'Save Our Seas' Plea Issued by World Bank
A scuba diver takes a picture as a four meter giant manta ray swims just outside Hanifaru Bay of Maldives' remote Baa Atoll, August 11, 2011. Every year, hundreds of whale sharks and giant manta rays gather for their annual feeding frenzy of plankton in July and August, in the geologically unique Hanifaru Bay. For reasons of conservation, Maldives is likely to shut down Hanifaru Bay to divers, making this the last season divers can see this one-of-a-kind phenomenon. REUTERS

The World Bank announced on Friday a global alliance to better manage and protect the world's oceans, which are under threat from over-fishing, pollution and climate change.

Oceans are the lifeblood of the planet and the global economy, World Bank President Robert Zoellick told a conference on ocean conservation in Singapore. Yet the seas have become overexploited, coastlines badly degraded and reefs under threat from pollution and rising temperatures.

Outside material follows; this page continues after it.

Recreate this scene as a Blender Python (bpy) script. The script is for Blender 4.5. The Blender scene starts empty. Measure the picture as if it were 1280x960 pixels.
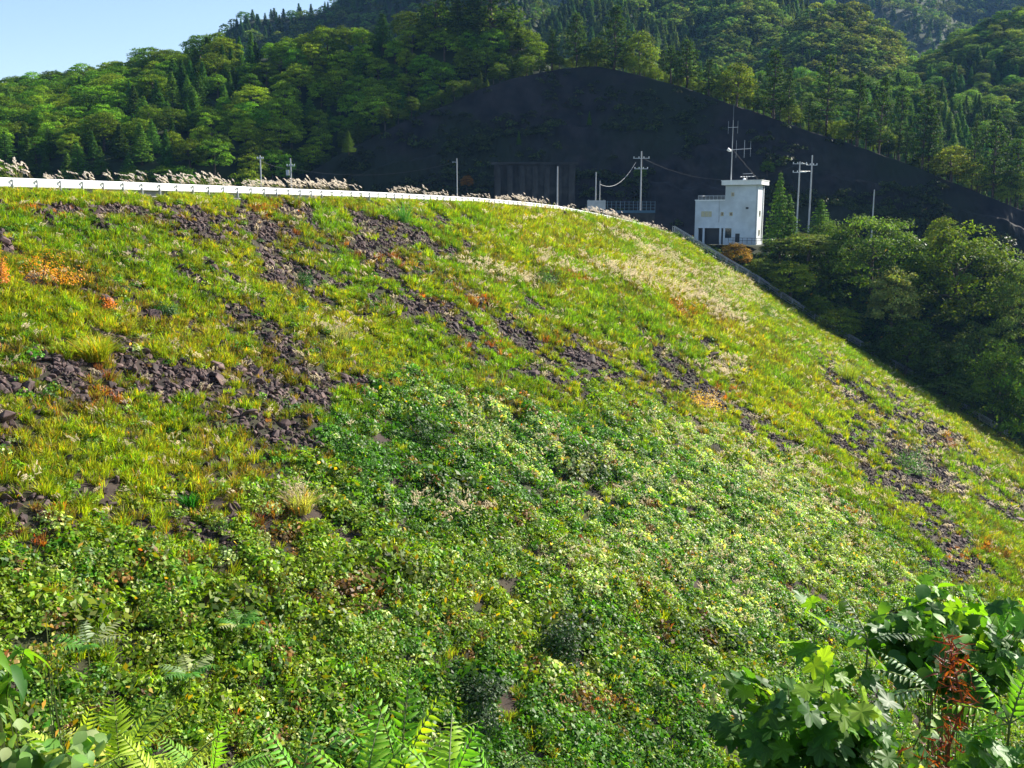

We need a new SOS: Save Our Seas, Zoellick said in announcing the alliance.

The partnership would bring together countries, scientific centers, non-governmental groups, international organizations, foundations and the private sector, he said.

The World Bank could help guide the effort by bringing together existing global ocean conservation programs and support efforts to mobilize finance and develop market-mechanisms to place a value on the benefits that oceans provide.

Millions of people rely on oceans for jobs and food and that dependence will grow as the world's population heads for 9 billion people, underscoring the need to better manage the seas.

Zoellick said the alliance was initially committed to mobilizing at least $300 million in finance.

Working with governments, the scientific community, civil society organizations, and the private sector, we aim to leverage as much as $1.2 billion to support healthy and sustainable oceans.

FISH STOCKS

A key focus was understanding the full value of the oceans' wealth and ecosystem services. Oceans are the top source of oxygen, help regulate the climate, while mangroves, reefs and wetlands are critical to protecting increasingly populous coastal areas against hazards such as storms -- benefits that are largely taken for granted.

Whatever the resource, it is impossible to evolve a plan to manage and grow the resource without knowing its value, he said.

Another aim was to rebuild at least half the world's fish stocks identified as depleted. About 85 percent of ocean fisheries are fully exploited, over-exploited or depleted.

We should increase the annual net benefits of fisheries to between $20 billion and $30 billion. We estimate that global fisheries currently run a net economic loss of about $5 billion per year, he said.

Participants at the conference spoke of the long-term dividends from ocean conservation and better management of its resources. But that needed economists, bankers and board rooms to place a value on the oceans' natural capital.

The key to the success of this partnership will be new market mechanisms that value natural capital and can attract private finance, Abyd Karmali, global head of carbon markets at Bank of America Merrill Lynch, told Reuters.

He pointed to the value in preserving carbon-rich mangrove forests and sea grassbeds and the possibility of earning carbon offsets for projects that conserve these areas.

The oceans' stock is in trouble. We have diminished its asset value to a huge degree and poor asset management is poor economics, Stephen Palumbi, director of the Hopkins Marine Station, Stanford University, told the conference.